Второй круг повторял первый: снова было условлено об его поездке в Лондон ради новой попытки открыть глаза сэру Уинстону Черчиллю. Только на этот раз все двигалось медленнее, ибо все действовали осмотрительней, и лишь через три месяца — в марте 45-го — принял его на борт военный самолет. И снова он летел через Атлантику. Только на этот раз не было с ним послания Рузвельта, а все, что было в запасе, теснилось в голове: «Я к вам лечу из Лос-Аламоса… я лишь на днях спорил с Ферми о наилучшей форме ядерного заряда в А-бомбе… она скоро будет готова… больше медлить нельзя… ее нельзя испытывать втайне от мира… человечество не должно пожинать бурю оттого, что вам посчастливилось первыми посеять ветер… нужны открытость и откровенность — я твержу это снова и снова… и я не остановлюсь, пока не остановитесь вы!»
Второй круг повторял Первый.
Снова Бор писал меморандум — в дополнение к прошлогоднему. Только на этот раз уже никто не пытался устраивать для него личную встречу с негодующим Черчиллем. И на этот раз действительно обнаружилось, что сэр Уинстон понимал не все: «Я не верю, — написал он именно тогда в одной политической записке, — что кто бы то ни было в мире сумеет достичь положения, ныне занимаемого нами и Соединенными Штатами». И на этот раз еще быстрее, чем в прошлом году, прояснилась бесцельность лондонского сидения Бора. Уже 4 апреля он вернулся в Америку — снова ни с чем…

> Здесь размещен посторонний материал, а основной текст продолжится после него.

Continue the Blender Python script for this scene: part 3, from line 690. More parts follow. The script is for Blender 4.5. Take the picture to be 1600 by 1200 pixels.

Второй круг повторял первый: опять привлечен был к переговорам судья Франкфуртер, и опять возлагались надежды на его непоколебимую дружбу с тяжело больным президентом. Но на сей раз… Спустя неделю после возвращения Бора из Англии Галифакс и Франкфуртер обсуждали всю проблему в парке напротив Белого дома. Они выбирали для своей прогулки безлюдные дорожки, чтобы их никто не подслушал. Внезапно донесся неурочный колокольный звон. Они заметили — он приходил с разных сторон. Звонили все колокола Вашингтона. И оба поняли, по ком звонят колокола: в Уорм-Спрингсе скончался Франклин Рузвельт. Был четверг, 12 апреля.